Thursday, March 8, 2018

Artificial Intelligence: The Good. The Bad. The Ugly.

by Angela K. Durden
Citizen JournalistBusiness writer, novelist, songwriter, and Technology inventor protecting creator's copyrights. 

Artificial Intelligence. AI. That thing around which the Matrix movies are built. The reason humans scorched the skies. The thing that gave Morpheus his rai·son d'ê·tre in searching for The One. The thing that could only be suppressed by Neo, who ended up being The One.

But that's Hollywood's story. It isn't real. The real story is more like the movie The Good, the Bad, and the Ugly when Blondie says, "You see in this world there are two kinds of people my friend. Those with loaded guns, and those who dig. You dig."

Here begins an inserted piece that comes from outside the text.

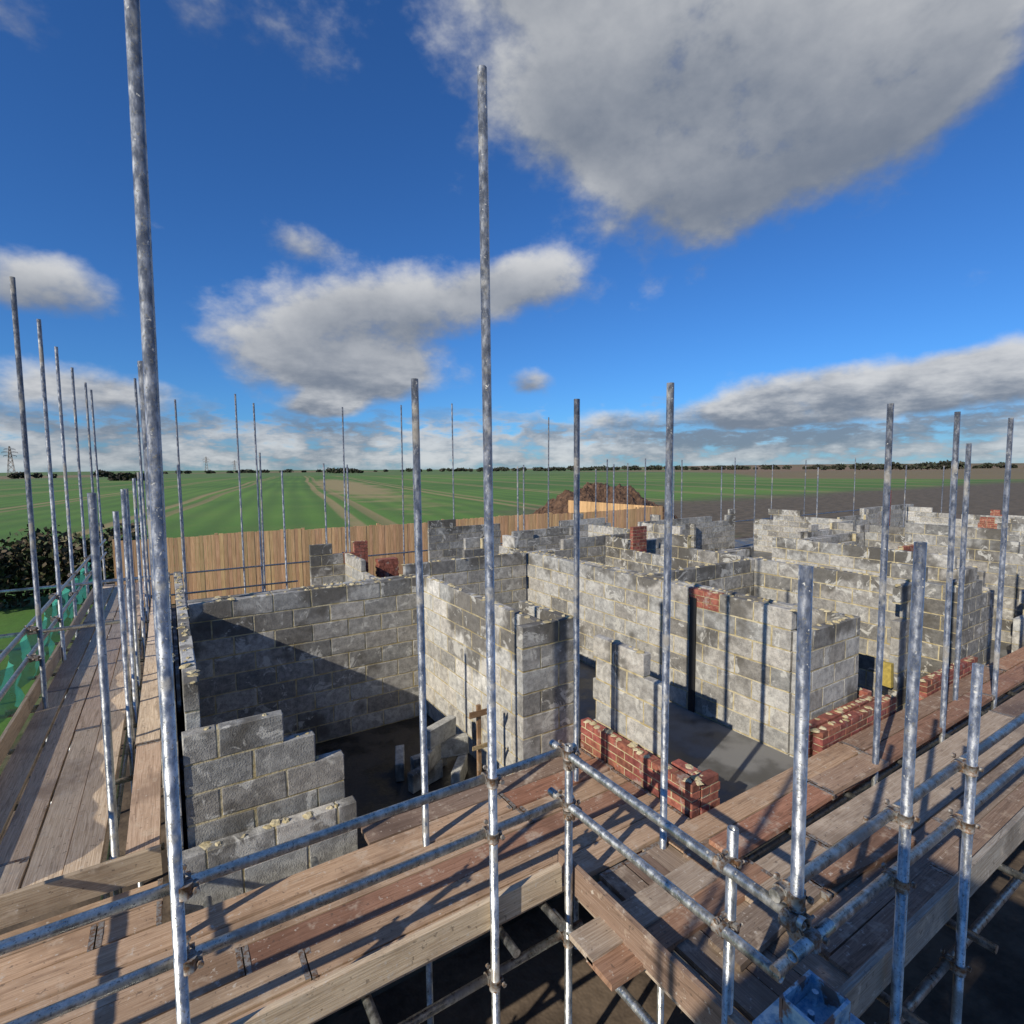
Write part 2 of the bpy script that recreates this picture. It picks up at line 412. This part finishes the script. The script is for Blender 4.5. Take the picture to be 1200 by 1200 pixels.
mb=MB(); mb.box(3.65,4.25,11.1,11.5,.97,1.99,(.5,.38,.26),uvax=2); mb.obj("stand",M_wood,BS)
ST=empty("timber_profile_stake")
mb=MB(); mb.box(2.62,2.66,4.85,4.88,.97,2.05,(.35,.22,.12),.002,uvax=2); mb.box(2.52,2.78,4.83,4.848,1.94,2.0,(.35,.22,.12),.002,uvax=0); mb.box(2.54,2.74,4.81,4.828,1.60,1.64,(.4,.3,.15),.002,uvax=0); mb.obj("stake",M_wood,ST)

# ------------------------------------------------------------------ scaffolding
SC=empty("scaffolding")
TR=.0265
tube=MB(); clamp=MB(); npole=0
def pole(x,y,z0,z1,lx=0,ly=0):
    global npole
    m=MB(); g=R.uniform(.75,1.15)
    if lx==0 and ly==0: lx=R.uniform(-.006,.006)*(z1-z0); ly=R.uniform(-.006,.006)*(z1-z0)
    m.tube((x-lx*.4,y-ly*.4,z0),(x+lx*.6,y+ly*.6,z1),TR,18 if math.hypot(x,y)<9 else 8,(g,g,g),True,True)
    npole+=1; m.obj("standard_%d"%npole,M_galv,SC)
def rail(a,b,r=TR):
    g=R.uniform(.85,1.12)
    tube.tube(a,b,r,16,(g,g,g),True,True)
def coupler(x,y,z,ax,side):
    r=TR+.009
    clamp.tube((x,y,z-.03),(x,y,z+.03),r,16)
    d=2*TR+.006
    ox,oy=(0,side*d) if ax==0 else (side*d,0)
    if ax==0:
        clamp.tube((x-.028,y+oy,z),(x+.028,y+oy,z),r,16)
        clamp.box(x-.024,x+.024,min(y,y+oy)+.02,max(y,y+oy)-.02,z-.03,z+.03,j=.002)
        clamp.tube((x+.045,y-.03,z),(x+.045,y+.045,z),.007,8); clamp.tube((x+.045,y-.045,z),(x+.045,y-.028,z),.014,6)
        clamp.box(x+.028,x+.056,y-.012,y+.012,z-.022,z+.022,j=.001)
        clamp.tube((x,y+oy,z+.045),(x+.0,y+oy-side*.05,z+.05),.007,8); clamp.tube((x,y+oy+side*.02,z+.047),(x,y+oy+side*.036,z+.046),.014,6)
    else:
        clamp.tube((x+ox,y-.028,z),(x+ox,y+.028,z),r,16)
        clamp.box(min(x,x+ox)+.02,max(x,x+ox)-.02,y-.024,y+.024,z-.03,z+.03,j=.002)
        clamp.tube((x-.03,y-.045,z),(x+.045,y-.045,z),.007,8); clamp.tube((x-.045,y-.045,z),(x-.028,y-.045,z),.014,6)
        clamp.box(x-.012,x+.012,y-.056,y-.028,z-.022,z+.022,j=.001)
        clamp.tube((x+ox,y,z+.045),(x+ox-side*.05,y,z+.05),.007,8); clamp.tube((x+ox+side*.02,y,z+.047),(x+ox+side*.036,y,z+.046),.014,6)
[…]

The Good: AI can monitor our health in real time using machines built for that purpose. According to a report in the MIT Technology Review, "an audacious Chinese entrepreneur wants to test your body for everything." While I've put this under "The Good", I believe the way Jun Wang wants to do it will turn bad and get very ugly.

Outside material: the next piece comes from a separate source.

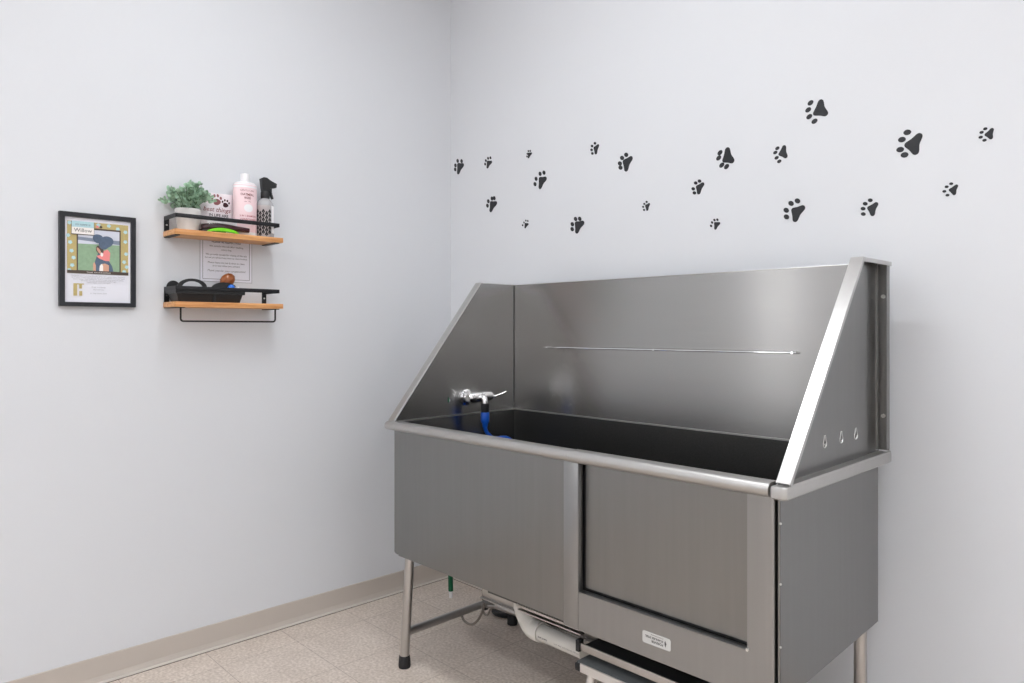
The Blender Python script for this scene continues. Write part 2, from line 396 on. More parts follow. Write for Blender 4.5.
# ------------------------------------------------------------------ framed poster
FY0, FY1, FZ0, FZ1 = -1.719, -1.479, 1.3285, 1.6535
t = thing('framed_poster', 'black framed adoption style poster of a dog on grass, left of the shelves', 'picture', (0, -1.6, 1.3285))
b = new(); fw = 0.0165
outer = [(FY0, FZ0), (FY1, FZ0), (FY1, FZ1), (FY0, FZ1)]
inner = [(FY0 + fw, FZ0 + fw - .002), (FY1 - fw, FZ0 + fw - .002), (FY1 - fw, FZ1 - fw), (FY0 + fw, FZ1 - fw)]
prism_x(b, [outer, inner], 0.0005, 0.020)
obj('frame', b, M['frame'], t, smooth=False)
poster = obj('poster', box(new(), 0.002, 0.012, FY0 + fw - .002, FY1 - fw + .002, FZ0 + fw - .004, FZ1 - fw + .002), M['paper'], t, smooth=False)
PX0, PX1, PZ0, PZ1 = FY0 + fw, FY1 - fw, FZ0 + fw, FZ1 - fw
pw, ph = PX1 - PX0, PZ1 - PZ0
def P2(u, v): return (PX0 + u * pw, PZ0 + v * ph)      # poster coordinates 0..1
layer = [0.0122]
def flat(name, uv, m, parent=poster):
    layer[0] += 0.00012
    b = new(); vs = [bm_v for bm_v in [b.verts.new((layer[0],) + P2(*p)) for p in uv]]
    b.faces.new(vs)
    return obj(name, b, m, parent, smooth=False)
def rect(u0, v0, u1, v1): return [(u0, v0), (u1, v0), (u1, v1), (u0, v1)]
def blob(cu, cv, ru, rv, rot=0, n=20, wob=0.0, ph0=0):
    o = []
    for i in range(n):
        a = 2 * PI * i / n; w = 1 + wob * math.sin(3 * a + ph0)
        x, y = math.cos(a) * ru * w, math.sin(a) * rv * w * (pw / ph) * 1.0
        o.append((cu + x * math.cos(rot) - y * math.sin(rot) * (ph / pw), cv + x * math.sin(rot) * (pw / ph) + y * math.cos(rot)))
    return o
flat('border_print', rect(0.035, 0.335, 0.965, 0.955), M['olive'])
b = new()
for (u, v) in [(.07,.93),(.5,.93),(.66,.93),(.80,.90),(.92,.87),(.08,.70),(.05,.78),(.10,.60),(.13,.52),(.11,.43),(.92,.75),(.93,.60),(.90,.50),(.94,.44),(.90,.38),(.07,.37),(.40,.915)]:
    ring = [(u + .030 * (1 + .13 * math.cos(5 * a + u * 9)) * math.cos(a), v + .021 * (1 + .13 * math.cos(5 * a + u * 9)) * math.sin(a)) for a in [2 * PI * i / 30 for i in range(30)]]
    b.faces.new([b.verts.new((layer[0] + .0002,) + P2(*p)) for p in ring])
obj('flower_print', b, M['sky_blue'], poster, smooth=False); layer[0] += 0.0003
flat('photo_border', rect(0.175, 0.365, 0.845, 0.885), M['brown_print'])
flat('photo_sky', rect(0.195, 0.375, 0.825, 0.865), M['sky_print'])
flat('photo_trees', [(0.195, 0.735), (0.825, 0.705), (0.825, 0.755), (0.6, 0.755), (0.4, 0.765), (0.195, 0.775)], M['tree_print'])
flat('photo_grass', [(0.195, 0.375), (0.825, 0.375), (0.825, 0.70), (0.195, 0.69)], M['green_print'])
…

The Bad: AI will never drive multiple vehicles safely. It can't drive one in real conditions without crashing, and the world doesn't have enough money to build the infrastructure self-driving vehicles will need to operate with any meaningful degree of safety. As the article says, "A real intelligence doesn't break when you slightly change the problem."

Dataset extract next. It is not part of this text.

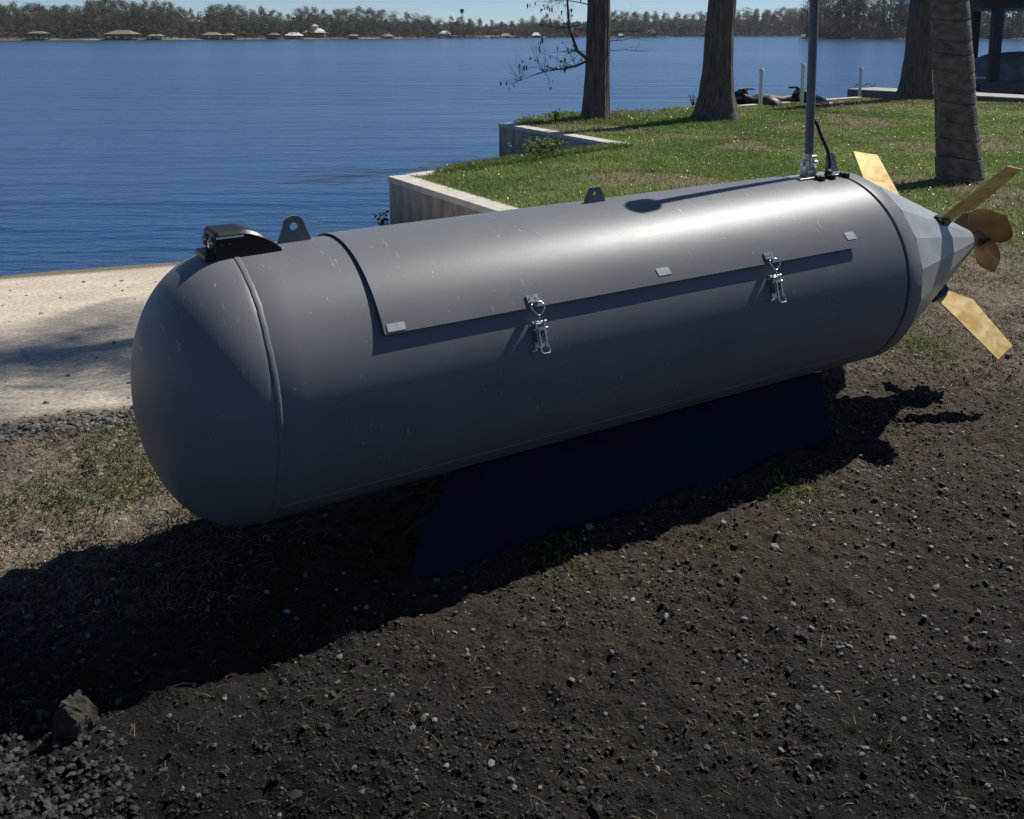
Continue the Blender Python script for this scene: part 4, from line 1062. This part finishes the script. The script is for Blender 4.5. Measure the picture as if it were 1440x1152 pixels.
def yline(line, px):
    for a, b in zip(line, line[1:]):
        if a[0] <= px <= b[0]: return a[1]+(b[1]-a[1])*(px-a[0])/(b[0]-a[0])
    return line[-1][1]
def far_tree(kind, px, line, back, ytop, zone):
    q = shore_pt(px, yline(line, px), back); D = q.y
    zt = HC+(HOR-ytop)*D/FPX; h = max(2.5, zt+.2)
    o = bpy.data.objects.new('far_tree', random.choice(PR[kind])); C.objects.link(o)
    s = h/12.3; wd_ = random.uniform(.8, 1.15)*{'L': 1.15, 'M': 1.15, 'R': 1.1, 'P': 1}[zone]*max(s, .75 if kind == 'oak' else .6)
    o.location = (q.x, q.y, -.25); o.scale = (wd_, wd_, s); o.rotation_euler = (0, 0, random.uniform(0, 6.3))
    lm = min(LAND[zone], key=lambda q_: abs(q_[0]-px))[1]
    rowt = 'front' if back < 14.5 else ('middle' if back < 24.5 else 'rear')
    if zone == 'P': rowt = 'front' if back < 11 else ('middle' if back < 20 else 'rear')
    tag(o, KL[kind]+' in the '+rowt+' row '+lm, 'tree', {'L': 'trees of the far left shore', 'M': 'trees of the middle far shore', 'R': 'trees of the most distant shore', 'P': 'trees on the nearer point of land'}[zone])
def top_prof(px):
    P = [(-60, 6), (0, 6), (60, 5), (110, 9), (140, -4), (190, 2), (240, 4), (262, 14), (285, 18), (300, 8), (325, 5), (345, 14), (375, 12), (405, 20), (420, 12), (455, 13), (480, 14), (520, 12), (560, 19), (600, 22), (620, 27), (650, 25), (690, 30), (720, 28), (760, 22), (800, 24), (860, 17), (910, 17), (960, 20), (1000, 19), (1060, 13), (1140, 12), (1200, 12)]
    for a, b in zip(P, P[1:]):
        if a[0] <= px <= b[0]: return a[1]+(b[1]-a[1])*(px-a[0])/(b[0]-a[0])
    return 10
random.seed(21)
def rk(w_): return random.choices(('cypress', 'oak', 'pine'), w_)[0]
for row, bk in enumerate((10, 19, 30)):
    px = -40+row*5
    while px < 480: far_tree(rk((.52, .40, .08)), px, SH, bk+random.uniform(-3, 3), top_prof(px)+(12, 5, 0)[row]*random.uniform(.4, 1.3)+random.uniform(-2, 3), 'L'); px += random.uniform(10, 16)
    px = 480+row*4
    while px < 790: far_tree(rk((.45, .45, .10)), px, SH, bk+random.uniform(-3, 3), top_prof(px)+(9, 4, 0)[row]*random.uniform(.4, 1.2)+random.uniform(-2, 2), 'M'); px += random.uniform(12, 19)
    px = 856+row*4
    while px < 1150: far_tree(rk((.7, .22, .08)), px, SH, bk+random.uniform(-3, 3), top_prof(px)+(6, 3, 0)[row]*random.uniform(.4, 1.2)+random.uniform(-2, 2), 'R'); px += random.uniform(11, 17)
    px = 1134+row*5
    while px < 1452: far_tree(rk((.6, .12, .28)), px, SP, bk*.8+random.uniform(-2, 3), random.uniform(-34, 6)+(9 if px < 1150 else 0), 'P'); px += random.uniform(12, 19)
# undergrowth and the wood behind, one mass
def mass(name, line, x0, x1, n, backs, ymin, ymax, m_, label, seed, size=.5):
    r = np.random.default_rng(seed); px = r.uniform(x0, x1, n); V = []
    yl = np.interp(px, [a for a, b in line], [b for a, b in line]); D = (HC-WZ)*FPX/(yl-HOR)
    bk = r.uniform(backs[0], backs[1], n); Y = D+bk; X = (px-720)/FPX*Y*1.0
    tp = np.array([top_prof(q) for q in px]) if ymax is None else np.full(n, ymax)
    zt = HC+(HOR-(tp+ymin))*Y/FPX; lump_ = .55+.45*vnoise(px/6, bk/20, seed)
    Z = -.3+(zt*lump_+.3)*r.random(n)**1.1
    Cc = np.stack([X, Y, Z], -1); u = r.normal(size=(n, 3)); v = r.normal(size=(n, 3)); u /= np.linalg.norm(u, axis=1)[:, None]; v /= np.linalg.norm(v, axis=1)[:, None]
    l = r.uniform(.5, 1.3, n)[:, None]*size*(D/300)[:, None]
    V = np.stack([Cc-u*l, Cc+u*l*.7+v*l*.3, Cc+v*l], 1).reshape(-1, 3); F = np.arange(3*n).reshape(-1, 3)
    return tag(link(name, np_mesh(name, V, F), m_), label, 'woods', kind='stuff')
FT['under'] = mat('far_undergrowth', (.045,.045,.036), .95, col2=(.12,.11,.085), nscale=.25, detail=8)
FT['wood'] = mat('far_wood', (.10,.095,.097), .95, col2=(.18,.165,.16), nscale=.2, detail=8)
mass('undergrowth', SH, -60, 1150, 42000, (9, 34), 26, None, FT['under'], 'low undergrowth beneath the trees of the far shore', 31, .42)
mass('far_wood', SH, -60, 1190, 90000, (36, 60), 5, None, FT['wood'], 'grey brown wood behind the shoreline trees', 32, .6)
mass('point_undergrowth', SP, 1130, 1470, 22000, (3, 30), 0, 38, FT['under'], 'brush along the waterline of the nearer point', 33, .35)
mass('point_wood', SP, 1138, 1470, 30000, (34, 60), 0, 12, FT['wood'], 'thin wood behind the tall cypresses of the nearer point', 34, .5)
# boathouses and houses on the far shore
M['roofg'] = mat('grey_shingle', (.17,.16,.15), .8, noise=.15, nscale=1); M['rooft'] = mat('tan_shingle', (.22,.20,.17), .8, noise=.12, nscale=1)
def shore_house(px, w_px, ytop, yeave, roof, label, walls=False, two=False, back=2, cat='boathouse'):
    q = shore_pt(px, yline(SH, px), back); D = q.y; k = D/FPX; hw = w_px*k/2; ze = HC+(HOR-yeave)*k; zt = HC+(HOR-ytop)*k
    e = empty('shore_house' if walls else 'far_boathouse', (q.x, q.y, -.8)); dp = max(2.5, hw*.9)
    def B(x0, x1, y0, y1, z0, z1, nm, m_):
        bm = bmesh.new(); box(bm, x0, x1, y0, y1, z0+.8, z1+.8); return obj(nm, bm, m_, e)
    bm = bmesh.new(); v = [bm.verts.new(c_) for c_ in ((-hw, -dp, ze+.8), (hw, -dp, ze+.8), (hw, dp, ze+.8), (-hw, dp, ze+.8), (-hw*.45, 0, zt+.8), (hw*.45, 0, zt+.8))]
    for f in ((0, 1, 5, 4), (1, 2, 5), (2, 3, 4, 5), (3, 0, 4), (0, 3, 2, 1)): bm.faces.new([v[i] for i in f])
    obj('roof', bm, roof, e)
    if walls:
        B(-hw*.9, hw*.9, -dp*.85, dp*.85, .2, ze-.02, 'wall', M['rooft'])
        for i in range(4):
            x0 = -hw*.75+i*hw*.42; B(x0, x0+hw*.18, -dp*.85-.06, -dp*.85-.01, .9, max(1.6, ze-.6), 'window', M['black'])
        if two:
            bm = bmesh.new(); v = [bm.verts.new(c_) for c_ in ((-hw*.4, -dp*.4, zt+1.6), (hw*.3, -dp*.4, zt+1.6), (hw*.3, dp*.4, zt+1.6), (-hw*.4, dp*.4, zt+1.6), (-.05*hw, 0, zt+2.3))]
            for f in ((0, 1, 4), (1, 2, 4), (2, 3, 4), (3, 0, 4), (0, 3, 2, 1)): bm.faces.new([v[i] for i in f])
            obj('upper_roof', bm, roof, e); B(-hw*.3, hw*.2, -dp*.3, dp*.3, zt-.6, zt+.78, 'upper_wall', M['white'])
    else:
        for x in (-.88, -.3, .3, .88):
            for y in (-.85, .85): B(x*hw-.14, x*hw+.14, y*dp-.14, y*dp+.14, -.8, ze-.01, 'post', M['darkpost'])
        B(-hw*.9, hw*.9, -dp*.95, dp*.95, -.25, -.05, 'deck', M['wood'])
    tag(e, label, cat)
shore_house(55, 24, 44, 47, M['roofg'], 'small grey roofed boathouse farthest left on the far shore')
shore_house(128, 30, 41, 43.5, M['rooft'], 'flat pale roof among trees left of the wide grey boathouse', True, back=14, cat='house')
shore_house(173, 40, 42.5, 48, M['roofg'], 'wide grey hipped boathouse on the far left shore')
shore_house(220, 20, 48, 50.5, M['rooft'], 'small low pale boathouse right of the wide grey one')
shore_house(299, 26, 45.5, 49, M['rooft'], 'long tan roofed boathouse left of its smaller neighbour')
shore_house(323, 14, 46.5, 49.5, M['rooft'], 'smaller tan boathouse touching the long tan one')
shore_house(386, 14, 46.5, 49, M['roofg'], 'tiny grey boathouse left of the bright white roof')
shore_house(414, 23, 45.5, 50, M['white'], 'boathouse with a bright white hipped roof on the far shore')
shore_house(444, 30, 40, 46, M['white'], 'white two tier roofed house right of the bright white boathouse', True, True, 9, 'house')
shore_house(497, 14, 48, 50.5, M['rooft'], 'small pale boathouse right of the two tier house')
shore_house(544, 17, 47.5, 51, M['rooft'], 'pale boathouse in the middle of the far shore')
shore_house(625, 17, 43.5, 48, M['white'], 'pale house with a sloping roof below the radio tower', True, back=12, cat='house')
shore_house(711, 15, 47, 50, M['rooft'], 'small tan boathouse right of the radio tower')
shore_house(754, 13, 46, 50, M['white'], 'white roofed boathouse left of the slim cypress')
shore_house(873, 9, 47, 50, M['white'], 'tiny white roofed boathouse right of the slim cypress')
shore_house(912, 22, 42, 46.5, M['rooft'], 'low pale house between the two cypress trunks', True, back=12, cat='house')
# radio tower
q = shore_pt(650, yline(SH, 650), 30); e = empty('radio_tower', (q.x, q.y, 0)); zt = HC+(HOR-14)*q.y/FPX
bm = bmesh.new()
for k in range(3): tube(bm, [(.5*math.cos(2.1*k), .5*math.sin(2.1*k), 0), (.3*math.cos(2.1*k), .3*math.sin(2.1*k), zt)], .09, 5)
for i in range(14): z0 = zt*i/14; tube(bm, [(.5, 0, z0), (-.25, .43, z0+zt/14), (-.25, -.43, z0)], .05, 4)
obj('mast', bm, M['darkpost'], e); bm = bmesh.new(); box(bm, -.8, .8, -.5, .5, zt-1.6, zt); obj('antenna_head', bm, M['darkpost'], e)
tag(e, 'thin radio tower rising over the trees of the far shore', 'tower')

# ------------------------------------------------------------------ thin lake haze
bm = bmesh.new(); box(bm, -1000, 1100, -120, 1150, -3.2, 26)
hz = bpy.data.materials.new('haze_air'); hz.use_nodes = True; n_ = hz.node_tree.nodes; n_.remove(n_['Principled BSDF'])
pv = n_.new('ShaderNodeVolumePrincipled'); pv.inputs['Color'].default_value = (.80, .88, 1, 1); pv.inputs['Density'].default_value = .00016
hz.node_tree.links.new(pv.outputs[0], n_['Material Output'].inputs['Volume'])
tag(obj('haze', bm, hz), 'thin pale haze over the lake and the far shore', 'haze', kind='stuff')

The Ugly: AI is not new. For all the headlines it has been generating in the last year or so, AI hasn't only now become a revolution, if it ever was or will be one. But according to Google/Alphabet and Facebook, two multi-national companies seeking to bring all mankind under a one-world government they will run, AI is the thing to deploy. That is guaranteed to fail, but that's another story.

Here's where it gets ugly: If AI is deployed in customer service, the entire nation of India will fall into a black economic hole so deep it will be like they will have gone back in time to 350 BC. Add Indonesia to that and it gets worse.

Don't take my word for it. According to Pankaj Bansal in this same issue, until three years ago the IT sector was regularly hiring 400,000 people annually. AI has shrunk those numbers to less than 160,000 annually. He says, "...soon net hiring will be barely above zero."

Further, using real language interfaces, AI will deliver terrible customer service. The same issue of the MIT Technology Review says AI is already identifying the slang of African-Americans as Danish.

Look, penicillin was an accidental discovery. Maybe all these people working so hard on AI should go on a summer holiday while letting it work on a problem. Maybe they'll come back to a discovery about how to identify terrorists or something useful.

Oh. Wait. That's already been invented. It was called Thinthread and greed and incompetence shut it down. Are you digging yet?